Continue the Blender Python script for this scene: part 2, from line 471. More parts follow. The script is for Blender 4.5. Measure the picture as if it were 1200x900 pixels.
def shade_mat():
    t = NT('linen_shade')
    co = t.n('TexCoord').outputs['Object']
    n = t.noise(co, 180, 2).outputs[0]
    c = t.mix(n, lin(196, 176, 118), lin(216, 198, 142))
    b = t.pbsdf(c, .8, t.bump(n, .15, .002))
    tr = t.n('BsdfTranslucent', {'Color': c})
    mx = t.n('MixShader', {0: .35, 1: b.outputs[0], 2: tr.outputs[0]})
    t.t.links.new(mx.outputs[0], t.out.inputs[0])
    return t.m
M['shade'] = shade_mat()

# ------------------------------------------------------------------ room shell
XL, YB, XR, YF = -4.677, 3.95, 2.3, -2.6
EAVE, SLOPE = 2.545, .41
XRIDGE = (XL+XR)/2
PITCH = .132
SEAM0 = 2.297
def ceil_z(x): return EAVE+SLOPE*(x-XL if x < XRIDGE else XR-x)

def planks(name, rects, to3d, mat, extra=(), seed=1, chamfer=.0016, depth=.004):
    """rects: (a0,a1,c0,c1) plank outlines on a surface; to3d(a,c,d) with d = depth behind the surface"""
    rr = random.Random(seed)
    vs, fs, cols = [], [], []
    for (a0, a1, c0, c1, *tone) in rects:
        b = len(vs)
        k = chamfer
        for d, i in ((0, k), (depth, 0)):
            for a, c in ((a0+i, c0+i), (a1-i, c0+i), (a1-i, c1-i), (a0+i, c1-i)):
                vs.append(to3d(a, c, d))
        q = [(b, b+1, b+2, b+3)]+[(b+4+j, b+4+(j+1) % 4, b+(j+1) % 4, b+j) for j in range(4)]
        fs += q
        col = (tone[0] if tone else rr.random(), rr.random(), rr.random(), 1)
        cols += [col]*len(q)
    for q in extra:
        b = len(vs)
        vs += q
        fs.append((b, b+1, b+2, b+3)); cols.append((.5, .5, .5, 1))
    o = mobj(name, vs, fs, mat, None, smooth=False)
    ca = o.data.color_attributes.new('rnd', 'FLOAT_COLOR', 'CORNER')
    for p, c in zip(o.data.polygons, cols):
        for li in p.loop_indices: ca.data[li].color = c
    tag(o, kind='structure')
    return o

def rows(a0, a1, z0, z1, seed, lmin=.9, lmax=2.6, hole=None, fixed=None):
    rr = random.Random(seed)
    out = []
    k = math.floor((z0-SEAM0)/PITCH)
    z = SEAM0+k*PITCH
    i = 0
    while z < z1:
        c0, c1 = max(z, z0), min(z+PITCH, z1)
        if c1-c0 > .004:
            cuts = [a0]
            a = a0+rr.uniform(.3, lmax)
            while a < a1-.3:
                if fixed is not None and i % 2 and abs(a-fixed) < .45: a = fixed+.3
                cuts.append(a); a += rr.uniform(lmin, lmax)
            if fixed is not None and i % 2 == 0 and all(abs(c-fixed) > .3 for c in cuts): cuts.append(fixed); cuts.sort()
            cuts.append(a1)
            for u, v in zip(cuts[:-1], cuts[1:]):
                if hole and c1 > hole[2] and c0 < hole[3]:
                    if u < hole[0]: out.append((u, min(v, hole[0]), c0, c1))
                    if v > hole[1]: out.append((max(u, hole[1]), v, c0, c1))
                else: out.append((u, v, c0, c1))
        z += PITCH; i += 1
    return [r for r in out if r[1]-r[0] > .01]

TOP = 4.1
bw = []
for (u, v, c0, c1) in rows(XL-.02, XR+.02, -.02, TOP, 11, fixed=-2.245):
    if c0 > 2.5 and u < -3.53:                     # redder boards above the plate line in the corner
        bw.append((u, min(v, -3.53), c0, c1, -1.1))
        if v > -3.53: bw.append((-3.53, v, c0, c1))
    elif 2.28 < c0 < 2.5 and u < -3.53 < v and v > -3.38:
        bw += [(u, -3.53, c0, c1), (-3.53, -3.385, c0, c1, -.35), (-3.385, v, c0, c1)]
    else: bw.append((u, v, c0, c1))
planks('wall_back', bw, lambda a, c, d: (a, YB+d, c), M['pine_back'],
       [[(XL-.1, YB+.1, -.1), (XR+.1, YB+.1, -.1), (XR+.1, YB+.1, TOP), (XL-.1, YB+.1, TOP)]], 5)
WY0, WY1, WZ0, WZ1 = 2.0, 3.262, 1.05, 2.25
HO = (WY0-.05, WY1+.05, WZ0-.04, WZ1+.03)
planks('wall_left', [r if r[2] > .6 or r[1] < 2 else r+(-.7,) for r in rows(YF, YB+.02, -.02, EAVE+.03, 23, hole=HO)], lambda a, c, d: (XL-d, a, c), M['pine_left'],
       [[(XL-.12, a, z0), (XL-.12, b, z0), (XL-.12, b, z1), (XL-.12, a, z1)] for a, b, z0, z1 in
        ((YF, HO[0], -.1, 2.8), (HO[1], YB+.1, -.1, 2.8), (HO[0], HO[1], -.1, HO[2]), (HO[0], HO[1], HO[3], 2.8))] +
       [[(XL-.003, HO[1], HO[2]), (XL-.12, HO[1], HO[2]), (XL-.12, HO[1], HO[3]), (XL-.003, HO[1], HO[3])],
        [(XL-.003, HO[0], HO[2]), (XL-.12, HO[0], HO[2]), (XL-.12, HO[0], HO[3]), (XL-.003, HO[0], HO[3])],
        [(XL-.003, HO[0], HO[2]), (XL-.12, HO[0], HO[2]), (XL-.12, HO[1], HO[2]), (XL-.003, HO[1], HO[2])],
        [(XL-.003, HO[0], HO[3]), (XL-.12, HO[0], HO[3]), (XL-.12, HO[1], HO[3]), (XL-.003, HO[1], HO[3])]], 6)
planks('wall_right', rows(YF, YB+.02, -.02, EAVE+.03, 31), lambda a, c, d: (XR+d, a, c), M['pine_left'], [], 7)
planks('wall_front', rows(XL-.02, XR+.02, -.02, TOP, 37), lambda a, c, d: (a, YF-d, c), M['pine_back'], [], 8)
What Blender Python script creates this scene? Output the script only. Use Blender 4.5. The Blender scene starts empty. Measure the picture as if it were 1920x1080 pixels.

===============

AIM: All entries must be repeated verbatim.

TASK OUTPUT:
Continue the Blender Python script for this scene: part 2, from line 471. More parts follow. The script is for Blender 4.5. Measure the picture as if it were 1200x900 pixels.
def shade_mat():
    t = NT('linen_shade')
    co = t.n('TexCoord').outputs['Object']
    n = t.noise(co, 180, 2).outputs[0]
    c = t.mix(n, lin(196, 176, 118), lin(216, 198, 142))
    b = t.pbsdf(c, .8, t.bump(n, .15, .002))
    tr = t.n('BsdfTranslucent', {'Color': c})
    mx = t.n('MixShader', {0: .35, 1: b.outputs[0], 2: tr.outputs[0]})
    t.t.links.new(mx.outputs[0], t.out.inputs[0])
    return t.m
M['shade'] = shade_mat()

# ------------------------------------------------------------------ room shell
XL, YB, XR, YF = -4.677, 3.95, 2.3, -2.6
EAVE, SLOPE = 2.545, .41
XRIDGE = (XL+XR)/2
PITCH = .132
SEAM0 = 2.297
def ceil_z(x): return EAVE+SLOPE*(x-XL if x < XRIDGE else XR-x)

def planks(name, rects, to3d, mat, extra=(), seed=1, chamfer=.0016, depth=.004):
    """rects: (a0,a1,c0,c1) plank outlines on a surface; to3d(a,c,d) with d = depth behind the surface"""
    rr = random.Random(seed)
    vs, fs, cols = [], [], []
    for (a0, a1, c0, c1, *tone) in rects:
        b = len(vs)
        k = chamfer
        for d, i in ((0, k), (depth, 0)):
            for a, c in ((a0+i, c0+i), (a1-i, c0+i), (a1-i, c1-i), (a0+i, c1-i)):
                vs.append(to3d(a, c, d))
        q = [(b, b+1, b+2, b+3)]+[(b+4+j, b+4+(j+1) % 4, b+(j+1) % 4, b+j) for j in range(4)]
        fs += q
        col = (tone[0] if tone else rr.random(), rr.random(), rr.random(), 1)
        cols += [col]*len(q)
    for q in extra:
        b = len(vs)
        vs += q
        fs.append((b, b+1, b+2, b+3)); cols.append((.5, .5, .5, 1))
    o = mobj(name, vs, fs, mat, None, smooth=False)
    ca = o.data.color_attributes.new('rnd', 'FLOAT_COLOR', 'CORNER')
    for p, c in zip(o.data.polygons, cols):
        for li in p.loop_indices: ca.data[li].color = c
    tag(o, kind='structure')
    return o

def rows(a0, a1, z0, z1, seed, lmin=.9, lmax=2.6, hole=None, fixed=None):
    rr = random.Random(seed)
    out = []
    k = math.floor((z0-SEAM0)/PITCH)
    z = SEAM0+k*PITCH
    i = 0
    while z < z1:
        c0, c1 = max(z, z0), min(z+PITCH, z1)
        if c1-c0 > .004:
            cuts = [a0]
            a = a0+rr.uniform(.3, lmax)
            while a < a1-.3:
                if fixed is not None and i % 2 and abs(a-fixed) < .45: a = fixed+.3
                cuts.append(a); a += rr.uniform(lmin, lmax)
            if fixed is not None and i % 2 == 0 and all(abs(c-fixed) > .3 for c in cuts): cuts.append(fixed); cuts.sort()
            cuts.append(a1)
            for u, v in zip(cuts[:-1], cuts[1:]):
                if hole and c1 > hole[2] and c0 < hole[3]:
                    if u < hole[0]: out.append((u, min(v, hole[0]), c0, c1))
                    if v > hole[1]: out.append((max(u, hole[1]), v, c0, c1))
                else: out.append((u, v, c0, c1))
        z += PITCH; i += 1
    return [r for r in out if r[1]-r[0] > .01]

TOP = 4.1
bw = []
for (u, v, c0, c1) in rows(XL-.02, XR+.02, -.02, TOP, 11, fixed=-2.245):
    if c0 > 2.5 and u < -3.53:                     # redder boards above the plate line in the corner
        bw.append((u, min(v, -3.53), c0, c1, -1.1))
        if v > -3.53: bw.append((-3.53, v, c0, c1))
    elif 2.28 < c0 < 2.5 and u < -3.53 < v and v > -3.38:
        bw += [(u, -3.53, c0, c1), (-3.53, -3.385, c0, c1, -.35), (-3.385, v, c0, c1)]
    else: bw.append((u, v, c0, c1))
planks('wall_back', bw, lambda a, c, d: (a, YB+d, c), M['pine_back'],
       [[(XL-.1, YB+.1, -.1), (XR+.1, YB+.1, -.1), (XR+.1, YB+.1, TOP), (XL-.1, YB+.1, TOP)]], 5)
WY0, WY1, WZ0, WZ1 = 2.0, 3.262, 1.05, 2.25
HO = (WY0-.05, WY1+.05, WZ0-.04, WZ1+.03)
planks('wall_left', [r if r[2] > .6 or r[1] < 2 else r+(-.7,) for r in rows(YF, YB+.02, -.02, EAVE+.03, 23, hole=HO)], lambda a, c, d: (XL-d, a, c), M['pine_left'],
       [[(XL-.12, a, z0), (XL-.12, b, z0), (XL-.12, b, z1), (XL-.12, a, z1)] for a, b, z0, z1 in
        ((YF, HO[0], -.1, 2.8), (HO[1], YB+.1, -.1, 2.8), (HO[0], HO[1], -.1, HO[2]), (HO[0], HO[1], HO[3], 2.8))] +
       [[(XL-.003, HO[1], HO[2]), (XL-.12, HO[1], HO[2]), (XL-.12, HO[1], HO[3]), (XL-.003, HO[1], HO[3])],
        [(XL-.003, HO[0], HO[2]), (XL-.12, HO[0], HO[2]), (XL-.12, HO[0], HO[3]), (XL-.003, HO[0], HO[3])],
        [(XL-.003, HO[0], HO[2]), (XL-.12, HO[0], HO[2]), (XL-.12, HO[1], HO[2]), (XL-.003, HO[1], HO[2])],
        [(XL-.003, HO[0], HO[3]), (XL-.12, HO[0], HO[3]), (XL-.12, HO[1], HO[3]), (XL-.003, HO[1], HO[3])]], 6)
planks('wall_right', rows(YF, YB+.02, -.02, EAVE+.03, 31), lambda a, c, d: (XR+d, a, c), M['pine_left'], [], 7)
planks('wall_front', rows(XL-.02, XR+.02, -.02, TOP, 37), lambda a, c, d: (a, YF-d, c), M['pine_back'], [], 8)
What Blender Python script creates this scene? Output the script only. Use Blender 4.5. The Blender scene starts empty. Measure the picture as if it were 1920x1080 pixels.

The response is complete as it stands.